- The Washington Times - Friday, December 26, 2003

HOUSTON — First came Enron Corp.’s scandalous collapse. Then came the crackdowns. Now come the trials.

The Enron saga has brought the infamous and the unknown to court in handcuffs as the Justice Department continues a multilayered probe into what brought down the high-flying energy company.

The two top executives, former Chairman Kenneth Lay and former Chief Executive Jeffrey Skilling, had not been charged as the investigation passed the two-year mark.
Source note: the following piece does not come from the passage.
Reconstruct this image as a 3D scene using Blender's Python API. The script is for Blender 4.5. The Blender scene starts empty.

Both maintain their innocence of wrongdoing in the corporate implosion that cost thousands of workers their jobs, burned many investors and spawned dozens of lawsuits.
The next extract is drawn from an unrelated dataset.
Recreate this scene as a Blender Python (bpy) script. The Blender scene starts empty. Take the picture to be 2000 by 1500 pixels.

Barring last-minute guilty pleas or lengthy postponements, 16 defendants, including former Chief Financial Officer Andrew Fastow, are scheduled for trial in 2004. The five jury trials are likely to mix intense drama with complicated testimony.

“As much activity as there has been so far, it’s really just a warm-up act to what we can expect in the coming year,” said Robert Mintz, a former federal prosecutor who handles white-collar crime cases as a lawyer in private practice.
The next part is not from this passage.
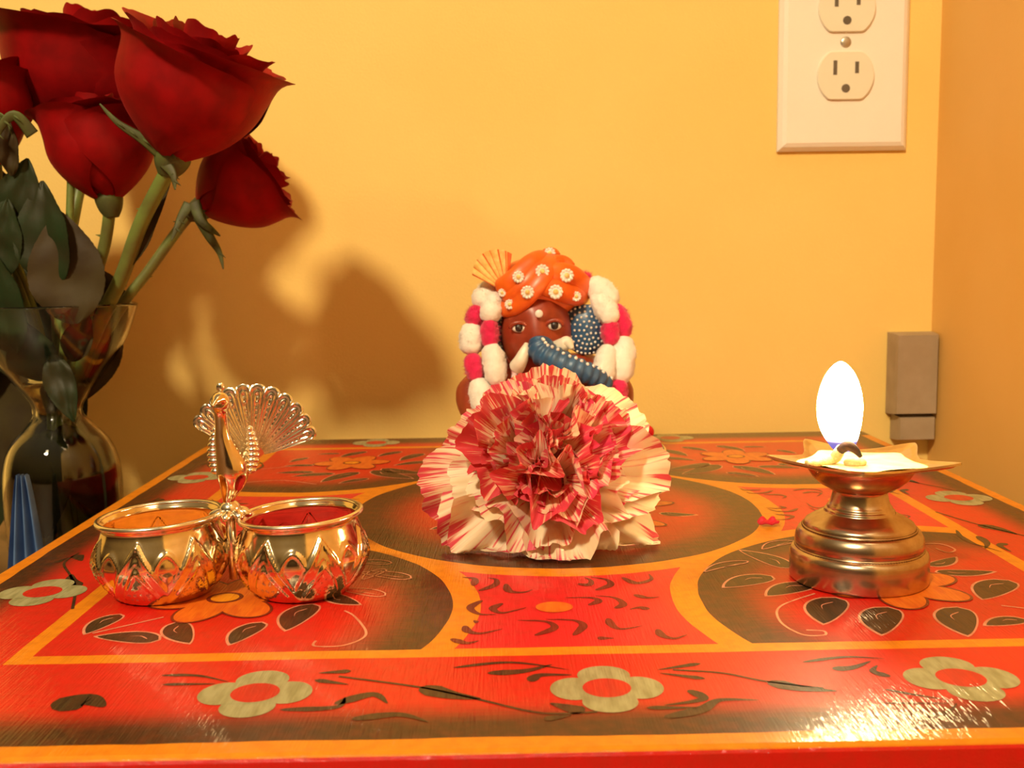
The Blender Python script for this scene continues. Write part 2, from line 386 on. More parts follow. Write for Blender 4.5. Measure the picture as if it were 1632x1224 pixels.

“The government will truly be put to the test in these upcoming trials, and we will see for the first time whether the government can successfully distill these incredibly complex frauds into cases jurors can understand,” Mr. Mintz said.

The first Enron defendant to face a jury is expected to be Lea Fastow, a one-time Enron executive and wife of the former finance chief. She is scheduled for trial Feb. 10, and the judge has already denied a defense request to move the trial.

Mrs. Fastow, who quit as Enron’s assistant treasurer in 1997, was indicted in April on six counts of conspiracy and filing false tax forms for reputedly participating in some of her husband’s deals.

Mr. Fastow is the highest-profile former Enron executive bound for trial in April, though his lawyers plan to ask for a postponement. They also are awaiting word on whether a judge will move his case outside Texas.

He faces 98 counts of conspiracy, fraud, money laundering, insider trading and other charges. He’s accused of running a mini-kingdom of Byzantine financing methods and partnerships for years that funneled millions to him, his family and others and set the company on a collision course for failure.

Mr. Fastow was indicted in October 2002, more than two months after his former top lieutenant, Michael Kopper, spilled all to prosecutors about reputed dirty deals in Enron’s secretive finance group.

His lawyers say he did what he was hired for, and his work was approved by Enron’s top executives — Mr. Lay and Mr. Skilling — as well as the company’s directors. Mrs. Fastow’s lawyers say she was indicted to try to squeeze cooperation out of her husband.

In June, four former Merrill Lynch & Co. bankers and two former midlevel Enron executives are scheduled to go to trial on conspiracy charges. They’re accused of pushing through a loan disguised as a sale of Nigerian barges in 1999 so Enron would appear to have met lofty earnings targets. All six have pleaded not guilty.

The 2004 trials on the docket so far are scheduled to end with two in October. Seven former Enron Broadband executives were named in a 223-count indictment charging three conspiracies: Overstatement of capabilities of the company’s broadband unit, accounting fraud and efforts to hype broadband to analysts in 2001 to boost Enron’s stock price.

All pleaded not guilty, and their lawyers say the case may be split into two or more separate trials because of the different types of conspiracies charged in the indictment.

John Forney, a former top trading executive at Enron, is scheduled for trial in San Francisco — so far the only trial scheduled outside of Houston, where Enron is based — on 11 counts of conspiracy and fraud. He’s accused of manipulating Western energy markets during California’s power crisis of 2000 and 2001. He too has pleaded not guilty.

Besides Mr. Kopper, six persons have struck plea deals — five former Enron executives and David Duncan, who was the top Enron auditor at nearly defunct Arthur Andersen LLP.

All six are cooperating with prosecutors in the upcoming trials and other ongoing investigations except former Treasurer Ben Glisan, who began serving a five-year sentence in September after pleading guilty to conspiracy. He will turn 38 in prison next month.